Lee Lin Chin is best known as presenter of SBS World News, but has found a new following thanks to a series of appearances on SBS 2’s The Feed.


Nakkiah Lui:

‘When I read this … my heart started beating too hard, and I dropped the book,’ says Nakkiah Lui of the play Dutchman, by Amiri Baraka (formerly LeRoi Jones). ‘It scared me, because I know what it’s like to hate. I know what it feels like to feel desperate … Dutchman changed my life, because I thought I had it all figured out. That empathy and stories could change the world … but it’s so much more complicated than that. Dutchman made me realise that I would trade all my work – to have my grandmother back. I’d trade it back in an instant.’

Nakkiah Lui is a co-writer and star of Black Comedy on ABC TV and a Gamillaroi/Torres Strait Islander woman.


Tony Windsor:

Tony Windsor’s choice? Mila 18, by Leon Uris. ‘It brought home the atrocity of war. It brought home the way in which propaganda is used to create fear within a population.’

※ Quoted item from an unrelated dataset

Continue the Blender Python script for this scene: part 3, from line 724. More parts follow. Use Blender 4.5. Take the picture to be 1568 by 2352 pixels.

Tony Windsor was the Independent Member for Tamworth in the NSW parliament for 10 years, and the Independent Member for New England in the federal parliament for 12 years.


Kon Karapanagiotidis:

Strength to Love by Martin Luther King Jr ‘didn’t just change my life, but kinda saved my life,’  says Karapanagiotidis, who came upon the book as a depressed, outcast 14 year old. ‘I felt so lost, and I was so desperate to fit in, and I kept asking myself: why are you making it so hard on yourself? I couldn’t fathom the idea that I wouldn’t experience love … What this book taught me is that the vulnerable is the most beautiful thing.’

Kon Karapanagiotidis is the founder and CEO of the Asylum Seeker Resource Centre.


Sarah Blasko:

The book that changed Sarah Blasko was Kate Chopin’s The Awakening, and its portrayal of ‘the dual life: the outward life that informs, and the inner life that questions’. ‘It’s a book that I read at a very particular time at my life, and it made a huge impact because of that timing,’ says Blasko. ‘There were so many things that felt painfully close to what was beneath the surface of my own life.’

Sarah Blasko is an acclaimed singer, songwriter and performer.